• AIM OF THE EXERCISE
Transcribe the records below exactly.

• THE DATA
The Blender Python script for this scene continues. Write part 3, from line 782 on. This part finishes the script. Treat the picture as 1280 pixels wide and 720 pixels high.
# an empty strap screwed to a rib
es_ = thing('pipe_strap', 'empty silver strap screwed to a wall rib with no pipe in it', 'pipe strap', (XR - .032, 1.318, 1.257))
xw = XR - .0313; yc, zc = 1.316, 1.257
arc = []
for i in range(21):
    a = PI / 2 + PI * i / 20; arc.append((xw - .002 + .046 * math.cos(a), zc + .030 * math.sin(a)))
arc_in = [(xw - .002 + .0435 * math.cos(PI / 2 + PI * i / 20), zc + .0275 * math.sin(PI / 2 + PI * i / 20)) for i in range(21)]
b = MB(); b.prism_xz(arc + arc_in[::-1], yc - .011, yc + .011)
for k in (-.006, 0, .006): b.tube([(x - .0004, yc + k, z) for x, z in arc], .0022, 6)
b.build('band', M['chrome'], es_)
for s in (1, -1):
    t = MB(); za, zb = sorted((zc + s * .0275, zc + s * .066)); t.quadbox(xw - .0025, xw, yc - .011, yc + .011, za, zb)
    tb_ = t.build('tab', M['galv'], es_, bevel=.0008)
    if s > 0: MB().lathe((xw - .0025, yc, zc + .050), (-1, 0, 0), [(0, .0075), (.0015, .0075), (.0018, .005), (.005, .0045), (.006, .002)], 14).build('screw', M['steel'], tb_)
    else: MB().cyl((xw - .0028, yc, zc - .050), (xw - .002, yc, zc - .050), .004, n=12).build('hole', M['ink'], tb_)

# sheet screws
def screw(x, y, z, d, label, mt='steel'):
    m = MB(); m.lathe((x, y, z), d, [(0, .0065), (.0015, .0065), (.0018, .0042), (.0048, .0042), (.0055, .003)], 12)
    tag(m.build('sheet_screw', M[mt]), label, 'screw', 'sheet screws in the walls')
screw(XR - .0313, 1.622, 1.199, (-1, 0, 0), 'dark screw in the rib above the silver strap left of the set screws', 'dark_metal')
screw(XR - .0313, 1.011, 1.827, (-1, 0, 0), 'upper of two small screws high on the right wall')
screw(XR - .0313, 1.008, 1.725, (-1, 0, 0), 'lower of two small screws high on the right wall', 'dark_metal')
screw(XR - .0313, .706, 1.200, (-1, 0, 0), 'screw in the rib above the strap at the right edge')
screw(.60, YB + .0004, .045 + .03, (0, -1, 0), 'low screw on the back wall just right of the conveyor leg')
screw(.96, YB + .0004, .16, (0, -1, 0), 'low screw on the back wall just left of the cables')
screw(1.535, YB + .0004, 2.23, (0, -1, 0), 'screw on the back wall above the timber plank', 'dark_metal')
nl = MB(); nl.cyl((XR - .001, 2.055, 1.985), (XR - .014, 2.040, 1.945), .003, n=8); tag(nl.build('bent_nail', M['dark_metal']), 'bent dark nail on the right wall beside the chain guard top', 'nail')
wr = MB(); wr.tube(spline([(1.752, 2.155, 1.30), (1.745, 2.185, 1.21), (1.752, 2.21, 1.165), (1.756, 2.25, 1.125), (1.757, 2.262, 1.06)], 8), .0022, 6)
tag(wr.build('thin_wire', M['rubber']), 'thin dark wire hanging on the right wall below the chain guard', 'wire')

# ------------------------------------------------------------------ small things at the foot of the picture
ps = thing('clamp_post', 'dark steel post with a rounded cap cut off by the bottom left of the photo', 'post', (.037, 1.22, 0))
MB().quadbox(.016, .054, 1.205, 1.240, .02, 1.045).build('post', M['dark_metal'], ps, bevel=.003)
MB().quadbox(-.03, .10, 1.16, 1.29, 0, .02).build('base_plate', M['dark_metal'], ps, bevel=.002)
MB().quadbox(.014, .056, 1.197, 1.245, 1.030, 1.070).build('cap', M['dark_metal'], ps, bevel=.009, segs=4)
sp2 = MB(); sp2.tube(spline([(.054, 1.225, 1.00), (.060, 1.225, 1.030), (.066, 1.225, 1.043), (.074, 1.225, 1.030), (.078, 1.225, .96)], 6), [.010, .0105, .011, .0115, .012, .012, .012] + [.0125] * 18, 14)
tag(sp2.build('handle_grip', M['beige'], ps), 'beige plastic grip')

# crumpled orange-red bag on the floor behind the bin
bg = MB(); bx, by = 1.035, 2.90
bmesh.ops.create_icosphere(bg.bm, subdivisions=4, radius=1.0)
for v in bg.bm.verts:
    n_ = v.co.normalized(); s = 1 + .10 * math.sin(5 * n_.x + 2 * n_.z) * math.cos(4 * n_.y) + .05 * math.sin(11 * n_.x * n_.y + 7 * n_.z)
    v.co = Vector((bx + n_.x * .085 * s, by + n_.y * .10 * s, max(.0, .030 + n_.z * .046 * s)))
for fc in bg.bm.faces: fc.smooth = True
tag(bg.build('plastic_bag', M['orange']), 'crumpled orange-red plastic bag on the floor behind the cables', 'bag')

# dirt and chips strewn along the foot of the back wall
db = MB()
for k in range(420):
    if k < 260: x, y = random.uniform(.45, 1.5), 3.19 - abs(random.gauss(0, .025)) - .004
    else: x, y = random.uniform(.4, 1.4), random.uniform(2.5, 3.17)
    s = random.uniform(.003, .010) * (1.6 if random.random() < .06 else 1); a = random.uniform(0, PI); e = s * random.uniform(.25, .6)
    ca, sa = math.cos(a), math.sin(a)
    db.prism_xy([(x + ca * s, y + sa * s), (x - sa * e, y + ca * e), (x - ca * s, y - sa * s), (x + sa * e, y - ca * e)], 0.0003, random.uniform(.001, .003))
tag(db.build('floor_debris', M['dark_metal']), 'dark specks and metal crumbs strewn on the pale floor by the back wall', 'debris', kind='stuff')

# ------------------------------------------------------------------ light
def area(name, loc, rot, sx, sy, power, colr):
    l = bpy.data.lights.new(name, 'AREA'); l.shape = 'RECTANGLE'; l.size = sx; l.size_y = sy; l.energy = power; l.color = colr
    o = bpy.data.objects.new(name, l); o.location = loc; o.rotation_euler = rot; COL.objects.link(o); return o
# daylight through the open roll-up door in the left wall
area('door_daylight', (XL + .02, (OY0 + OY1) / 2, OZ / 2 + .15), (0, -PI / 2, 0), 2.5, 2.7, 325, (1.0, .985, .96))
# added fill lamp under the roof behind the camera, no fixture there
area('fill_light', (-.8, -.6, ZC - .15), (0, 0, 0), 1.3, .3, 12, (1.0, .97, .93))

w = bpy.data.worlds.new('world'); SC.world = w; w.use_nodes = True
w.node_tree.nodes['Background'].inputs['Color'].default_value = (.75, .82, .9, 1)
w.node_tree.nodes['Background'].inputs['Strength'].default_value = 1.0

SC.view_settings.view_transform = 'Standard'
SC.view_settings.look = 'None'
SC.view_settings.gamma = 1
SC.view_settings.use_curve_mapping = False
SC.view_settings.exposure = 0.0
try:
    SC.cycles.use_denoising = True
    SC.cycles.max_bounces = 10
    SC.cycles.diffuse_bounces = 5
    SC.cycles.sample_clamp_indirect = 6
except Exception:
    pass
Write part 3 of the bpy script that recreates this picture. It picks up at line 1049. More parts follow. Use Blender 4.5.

• PROBLEM SOLUTION
The Blender Python script for this scene continues. Write part 3, from line 782 on. This part finishes the script. Treat the picture as 1280 pixels wide and 720 pixels high.
# an empty strap screwed to a rib
es_ = thing('pipe_strap', 'empty silver strap screwed to a wall rib with no pipe in it', 'pipe strap', (XR - .032, 1.318, 1.257))
xw = XR - .0313; yc, zc = 1.316, 1.257
arc = []
for i in range(21):
    a = PI / 2 + PI * i / 20; arc.append((xw - .002 + .046 * math.cos(a), zc + .030 * math.sin(a)))
arc_in = [(xw - .002 + .0435 * math.cos(PI / 2 + PI * i / 20), zc + .0275 * math.sin(PI / 2 + PI * i / 20)) for i in range(21)]
b = MB(); b.prism_xz(arc + arc_in[::-1], yc - .011, yc + .011)
for k in (-.006, 0, .006): b.tube([(x - .0004, yc + k, z) for x, z in arc], .0022, 6)
b.build('band', M['chrome'], es_)
for s in (1, -1):
    t = MB(); za, zb = sorted((zc + s * .0275, zc + s * .066)); t.quadbox(xw - .0025, xw, yc - .011, yc + .011, za, zb)
    tb_ = t.build('tab', M['galv'], es_, bevel=.0008)
    if s > 0: MB().lathe((xw - .0025, yc, zc + .050), (-1, 0, 0), [(0, .0075), (.0015, .0075), (.0018, .005), (.005, .0045), (.006, .002)], 14).build('screw', M['steel'], tb_)
    else: MB().cyl((xw - .0028, yc, zc - .050), (xw - .002, yc, zc - .050), .004, n=12).build('hole', M['ink'], tb_)

# sheet screws
def screw(x, y, z, d, label, mt='steel'):
    m = MB(); m.lathe((x, y, z), d, [(0, .0065), (.0015, .0065), (.0018, .0042), (.0048, .0042), (.0055, .003)], 12)
    tag(m.build('sheet_screw', M[mt]), label, 'screw', 'sheet screws in the walls')
screw(XR - .0313, 1.622, 1.199, (-1, 0, 0), 'dark screw in the rib above the silver strap left of the set screws', 'dark_metal')
screw(XR - .0313, 1.011, 1.827, (-1, 0, 0), 'upper of two small screws high on the right wall')
screw(XR - .0313, 1.008, 1.725, (-1, 0, 0), 'lower of two small screws high on the right wall', 'dark_metal')
screw(XR - .0313, .706, 1.200, (-1, 0, 0), 'screw in the rib above the strap at the right edge')
screw(.60, YB + .0004, .045 + .03, (0, -1, 0), 'low screw on the back wall just right of the conveyor leg')
screw(.96, YB + .0004, .16, (0, -1, 0), 'low screw on the back wall just left of the cables')
screw(1.535, YB + .0004, 2.23, (0, -1, 0), 'screw on the back wall above the timber plank', 'dark_metal')
nl = MB(); nl.cyl((XR - .001, 2.055, 1.985), (XR - .014, 2.040, 1.945), .003, n=8); tag(nl.build('bent_nail', M['dark_metal']), 'bent dark nail on the right wall beside the chain guard top', 'nail')
wr = MB(); wr.tube(spline([(1.752, 2.155, 1.30), (1.745, 2.185, 1.21), (1.752, 2.21, 1.165), (1.756, 2.25, 1.125), (1.757, 2.262, 1.06)], 8), .0022, 6)
tag(wr.build('thin_wire', M['rubber']), 'thin dark wire hanging on the right wall below the chain guard', 'wire')

# ------------------------------------------------------------------ small things at the foot of the picture
ps = thing('clamp_post', 'dark steel post with a rounded cap cut off by the bottom left of the photo', 'post', (.037, 1.22, 0))
MB().quadbox(.016, .054, 1.205, 1.240, .02, 1.045).build('post', M['dark_metal'], ps, bevel=.003)
MB().quadbox(-.03, .10, 1.16, 1.29, 0, .02).build('base_plate', M['dark_metal'], ps, bevel=.002)
MB().quadbox(.014, .056, 1.197, 1.245, 1.030, 1.070).build('cap', M['dark_metal'], ps, bevel=.009, segs=4)
sp2 = MB(); sp2.tube(spline([(.054, 1.225, 1.00), (.060, 1.225, 1.030), (.066, 1.225, 1.043), (.074, 1.225, 1.030), (.078, 1.225, .96)], 6), [.010, .0105, .011, .0115, .012, .012, .012] + [.0125] * 18, 14)
tag(sp2.build('handle_grip', M['beige'], ps), 'beige plastic grip')

# crumpled orange-red bag on the floor behind the bin
bg = MB(); bx, by = 1.035, 2.90
bmesh.ops.create_icosphere(bg.bm, subdivisions=4, radius=1.0)
for v in bg.bm.verts:
    n_ = v.co.normalized(); s = 1 + .10 * math.sin(5 * n_.x + 2 * n_.z) * math.cos(4 * n_.y) + .05 * math.sin(11 * n_.x * n_.y + 7 * n_.z)
    v.co = Vector((bx + n_.x * .085 * s, by + n_.y * .10 * s, max(.0, .030 + n_.z * .046 * s)))
for fc in bg.bm.faces: fc.smooth = True
tag(bg.build('plastic_bag', M['orange']), 'crumpled orange-red plastic bag on the floor behind the cables', 'bag')

# dirt and chips strewn along the foot of the back wall
db = MB()
for k in range(420):
    if k < 260: x, y = random.uniform(.45, 1.5), 3.19 - abs(random.gauss(0, .025)) - .004
    else: x, y = random.uniform(.4, 1.4), random.uniform(2.5, 3.17)
    s = random.uniform(.003, .010) * (1.6 if random.random() < .06 else 1); a = random.uniform(0, PI); e = s * random.uniform(.25, .6)
    ca, sa = math.cos(a), math.sin(a)
    db.prism_xy([(x + ca * s, y + sa * s), (x - sa * e, y + ca * e), (x - ca * s, y - sa * s), (x + sa * e, y - ca * e)], 0.0003, random.uniform(.001, .003))
tag(db.build('floor_debris', M['dark_metal']), 'dark specks and metal crumbs strewn on the pale floor by the back wall', 'debris', kind='stuff')

# ------------------------------------------------------------------ light
def area(name, loc, rot, sx, sy, power, colr):
    l = bpy.data.lights.new(name, 'AREA'); l.shape = 'RECTANGLE'; l.size = sx; l.size_y = sy; l.energy = power; l.color = colr
    o = bpy.data.objects.new(name, l); o.location = loc; o.rotation_euler = rot; COL.objects.link(o); return o
# daylight through the open roll-up door in the left wall
area('door_daylight', (XL + .02, (OY0 + OY1) / 2, OZ / 2 + .15), (0, -PI / 2, 0), 2.5, 2.7, 325, (1.0, .985, .96))
# added fill lamp under the roof behind the camera, no fixture there
area('fill_light', (-.8, -.6, ZC - .15), (0, 0, 0), 1.3, .3, 12, (1.0, .97, .93))

w = bpy.data.worlds.new('world'); SC.world = w; w.use_nodes = True
w.node_tree.nodes['Background'].inputs['Color'].default_value = (.75, .82, .9, 1)
w.node_tree.nodes['Background'].inputs['Strength'].default_value = 1.0

SC.view_settings.view_transform = 'Standard'
SC.view_settings.look = 'None'
SC.view_settings.gamma = 1
SC.view_settings.use_curve_mapping = False
SC.view_settings.exposure = 0.0
try:
    SC.cycles.use_denoising = True
    SC.cycles.max_bounces = 10
    SC.cycles.diffuse_bounces = 5
    SC.cycles.sample_clamp_indirect = 6
except Exception:
    pass
Write part 3 of the bpy script that recreates this picture. It picks up at line 1049. More parts follow. Use Blender 4.5.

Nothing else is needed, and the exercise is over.